◆ TASK DESCRIPTION: Among the entries below, please repeat exactly and only the lines from the line containing "Keep writing the" to the line containing "young('young kelp between", both lines included.

◆ Records excerpted from a collection:

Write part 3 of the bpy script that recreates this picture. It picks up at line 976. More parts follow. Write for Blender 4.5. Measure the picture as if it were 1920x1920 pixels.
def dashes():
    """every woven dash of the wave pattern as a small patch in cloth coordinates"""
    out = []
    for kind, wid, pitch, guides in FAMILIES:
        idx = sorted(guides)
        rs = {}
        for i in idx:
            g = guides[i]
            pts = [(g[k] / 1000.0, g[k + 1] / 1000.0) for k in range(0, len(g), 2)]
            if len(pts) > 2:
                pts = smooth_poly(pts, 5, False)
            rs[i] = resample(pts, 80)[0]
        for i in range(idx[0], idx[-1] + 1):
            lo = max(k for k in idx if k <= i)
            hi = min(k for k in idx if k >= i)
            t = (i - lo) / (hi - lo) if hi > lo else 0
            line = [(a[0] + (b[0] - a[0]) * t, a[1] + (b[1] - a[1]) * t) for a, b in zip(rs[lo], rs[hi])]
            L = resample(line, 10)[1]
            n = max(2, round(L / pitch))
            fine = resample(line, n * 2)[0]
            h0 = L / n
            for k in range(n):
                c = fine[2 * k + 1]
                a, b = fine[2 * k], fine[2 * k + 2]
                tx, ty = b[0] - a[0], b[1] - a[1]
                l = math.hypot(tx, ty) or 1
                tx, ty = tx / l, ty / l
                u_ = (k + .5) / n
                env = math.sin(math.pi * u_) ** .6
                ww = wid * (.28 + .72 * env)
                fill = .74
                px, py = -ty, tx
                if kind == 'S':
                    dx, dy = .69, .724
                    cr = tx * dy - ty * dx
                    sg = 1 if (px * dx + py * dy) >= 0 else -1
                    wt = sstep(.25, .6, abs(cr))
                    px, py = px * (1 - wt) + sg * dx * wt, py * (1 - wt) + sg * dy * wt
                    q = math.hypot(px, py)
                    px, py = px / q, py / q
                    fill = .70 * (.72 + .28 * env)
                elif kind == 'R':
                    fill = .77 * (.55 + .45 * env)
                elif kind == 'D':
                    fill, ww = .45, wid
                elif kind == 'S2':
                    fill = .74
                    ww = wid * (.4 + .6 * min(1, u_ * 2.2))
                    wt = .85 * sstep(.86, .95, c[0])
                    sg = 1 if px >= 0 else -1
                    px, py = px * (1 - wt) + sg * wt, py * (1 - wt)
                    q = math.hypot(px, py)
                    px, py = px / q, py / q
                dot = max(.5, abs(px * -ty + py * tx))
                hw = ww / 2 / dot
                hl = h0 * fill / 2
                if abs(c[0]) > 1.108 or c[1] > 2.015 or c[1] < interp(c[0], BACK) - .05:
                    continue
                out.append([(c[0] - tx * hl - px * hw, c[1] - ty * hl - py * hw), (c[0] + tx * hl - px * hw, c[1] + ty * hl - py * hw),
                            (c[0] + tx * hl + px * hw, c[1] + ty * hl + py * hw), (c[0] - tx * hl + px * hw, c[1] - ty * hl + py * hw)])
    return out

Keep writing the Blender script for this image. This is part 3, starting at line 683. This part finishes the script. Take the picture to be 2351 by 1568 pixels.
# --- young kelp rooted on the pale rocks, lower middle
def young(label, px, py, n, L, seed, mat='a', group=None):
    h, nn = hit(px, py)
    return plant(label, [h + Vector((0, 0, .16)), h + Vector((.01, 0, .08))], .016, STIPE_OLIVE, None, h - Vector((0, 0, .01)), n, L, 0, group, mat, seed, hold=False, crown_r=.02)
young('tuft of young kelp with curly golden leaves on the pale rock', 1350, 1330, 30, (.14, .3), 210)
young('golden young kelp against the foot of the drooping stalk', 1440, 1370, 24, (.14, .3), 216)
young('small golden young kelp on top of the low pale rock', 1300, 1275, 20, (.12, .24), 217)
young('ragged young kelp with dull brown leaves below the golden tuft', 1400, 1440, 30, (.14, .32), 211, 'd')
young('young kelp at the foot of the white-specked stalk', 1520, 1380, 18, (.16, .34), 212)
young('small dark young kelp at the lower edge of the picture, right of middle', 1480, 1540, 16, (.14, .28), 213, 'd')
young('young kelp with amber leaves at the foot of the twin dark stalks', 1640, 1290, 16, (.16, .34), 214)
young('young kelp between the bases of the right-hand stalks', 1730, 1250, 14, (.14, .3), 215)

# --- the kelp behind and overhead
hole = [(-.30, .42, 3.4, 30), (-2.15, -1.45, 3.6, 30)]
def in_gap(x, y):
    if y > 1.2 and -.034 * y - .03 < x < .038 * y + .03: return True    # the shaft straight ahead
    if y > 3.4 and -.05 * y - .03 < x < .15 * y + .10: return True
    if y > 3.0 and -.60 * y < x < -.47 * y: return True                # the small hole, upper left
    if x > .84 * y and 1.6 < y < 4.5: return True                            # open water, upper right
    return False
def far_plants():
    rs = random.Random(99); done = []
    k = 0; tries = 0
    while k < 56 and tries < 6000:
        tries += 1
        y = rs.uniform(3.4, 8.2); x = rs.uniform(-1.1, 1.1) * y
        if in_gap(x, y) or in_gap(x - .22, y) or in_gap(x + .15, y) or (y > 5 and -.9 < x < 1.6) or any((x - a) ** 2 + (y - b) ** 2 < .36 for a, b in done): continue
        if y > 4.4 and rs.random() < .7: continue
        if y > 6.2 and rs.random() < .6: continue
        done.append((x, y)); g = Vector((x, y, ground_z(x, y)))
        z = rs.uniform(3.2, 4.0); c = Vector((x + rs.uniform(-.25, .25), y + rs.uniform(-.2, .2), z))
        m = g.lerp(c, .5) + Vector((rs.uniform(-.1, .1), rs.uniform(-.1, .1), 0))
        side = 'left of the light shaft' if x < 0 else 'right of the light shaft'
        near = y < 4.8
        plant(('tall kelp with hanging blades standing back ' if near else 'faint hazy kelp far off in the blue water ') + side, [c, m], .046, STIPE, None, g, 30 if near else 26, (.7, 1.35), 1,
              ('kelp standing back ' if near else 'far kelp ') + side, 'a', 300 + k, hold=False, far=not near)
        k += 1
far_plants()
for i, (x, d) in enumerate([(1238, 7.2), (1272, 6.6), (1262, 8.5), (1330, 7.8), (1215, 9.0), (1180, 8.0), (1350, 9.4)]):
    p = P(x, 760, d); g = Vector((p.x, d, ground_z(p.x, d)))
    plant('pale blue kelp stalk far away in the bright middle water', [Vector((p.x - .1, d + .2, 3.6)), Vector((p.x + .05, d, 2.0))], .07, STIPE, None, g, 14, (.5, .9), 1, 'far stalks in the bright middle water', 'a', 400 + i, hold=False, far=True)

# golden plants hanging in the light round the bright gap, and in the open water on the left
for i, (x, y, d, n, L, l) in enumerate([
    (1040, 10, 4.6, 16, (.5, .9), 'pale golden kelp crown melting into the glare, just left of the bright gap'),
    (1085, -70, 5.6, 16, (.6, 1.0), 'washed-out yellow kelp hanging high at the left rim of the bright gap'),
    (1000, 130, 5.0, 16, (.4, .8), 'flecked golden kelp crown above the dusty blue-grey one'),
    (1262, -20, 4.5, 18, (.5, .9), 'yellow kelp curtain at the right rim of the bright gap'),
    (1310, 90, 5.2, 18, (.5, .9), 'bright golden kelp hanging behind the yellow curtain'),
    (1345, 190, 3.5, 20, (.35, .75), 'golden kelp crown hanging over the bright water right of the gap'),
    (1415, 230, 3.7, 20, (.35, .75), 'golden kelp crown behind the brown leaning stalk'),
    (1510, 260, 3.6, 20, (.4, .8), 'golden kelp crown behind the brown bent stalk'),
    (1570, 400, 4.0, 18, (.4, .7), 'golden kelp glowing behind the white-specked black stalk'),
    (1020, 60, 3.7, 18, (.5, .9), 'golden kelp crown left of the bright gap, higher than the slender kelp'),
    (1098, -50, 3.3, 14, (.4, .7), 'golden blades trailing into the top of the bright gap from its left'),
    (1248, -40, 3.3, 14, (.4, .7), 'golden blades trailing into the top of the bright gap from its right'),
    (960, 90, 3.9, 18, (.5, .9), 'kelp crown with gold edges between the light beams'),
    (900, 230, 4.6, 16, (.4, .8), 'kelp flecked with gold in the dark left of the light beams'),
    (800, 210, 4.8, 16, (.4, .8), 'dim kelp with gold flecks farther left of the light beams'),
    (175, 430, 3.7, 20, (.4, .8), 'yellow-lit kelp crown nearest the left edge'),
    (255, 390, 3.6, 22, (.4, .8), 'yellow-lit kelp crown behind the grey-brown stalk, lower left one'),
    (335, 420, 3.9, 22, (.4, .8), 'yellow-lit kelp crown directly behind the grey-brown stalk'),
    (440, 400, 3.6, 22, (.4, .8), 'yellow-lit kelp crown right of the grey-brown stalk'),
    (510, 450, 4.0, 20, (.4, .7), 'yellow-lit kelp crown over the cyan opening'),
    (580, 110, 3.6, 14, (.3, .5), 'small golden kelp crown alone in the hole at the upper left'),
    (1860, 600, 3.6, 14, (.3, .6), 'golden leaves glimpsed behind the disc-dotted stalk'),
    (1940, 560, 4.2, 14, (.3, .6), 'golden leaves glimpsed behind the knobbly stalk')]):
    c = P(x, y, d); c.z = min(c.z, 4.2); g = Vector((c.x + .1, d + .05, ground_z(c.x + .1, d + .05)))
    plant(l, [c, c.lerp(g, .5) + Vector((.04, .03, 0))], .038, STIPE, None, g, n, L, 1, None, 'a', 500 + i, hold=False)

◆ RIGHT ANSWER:
Keep writing the Blender script for this image. This is part 3, starting at line 683. This part finishes the script. Take the picture to be 2351 by 1568 pixels.
# --- young kelp rooted on the pale rocks, lower middle
def young(label, px, py, n, L, seed, mat='a', group=None):
    h, nn = hit(px, py)
    return plant(label, [h + Vector((0, 0, .16)), h + Vector((.01, 0, .08))], .016, STIPE_OLIVE, None, h - Vector((0, 0, .01)), n, L, 0, group, mat, seed, hold=False, crown_r=.02)
young('tuft of young kelp with curly golden leaves on the pale rock', 1350, 1330, 30, (.14, .3), 210)
young('golden young kelp against the foot of the drooping stalk', 1440, 1370, 24, (.14, .3), 216)
young('small golden young kelp on top of the low pale rock', 1300, 1275, 20, (.12, .24), 217)
young('ragged young kelp with dull brown leaves below the golden tuft', 1400, 1440, 30, (.14, .32), 211, 'd')
young('young kelp at the foot of the white-specked stalk', 1520, 1380, 18, (.16, .34), 212)
young('small dark young kelp at the lower edge of the picture, right of middle', 1480, 1540, 16, (.14, .28), 213, 'd')
young('young kelp with amber leaves at the foot of the twin dark stalks', 1640, 1290, 16, (.16, .34), 214)
young('young kelp between the bases of the right-hand stalks', 1730, 1250, 14, (.14, .3), 215)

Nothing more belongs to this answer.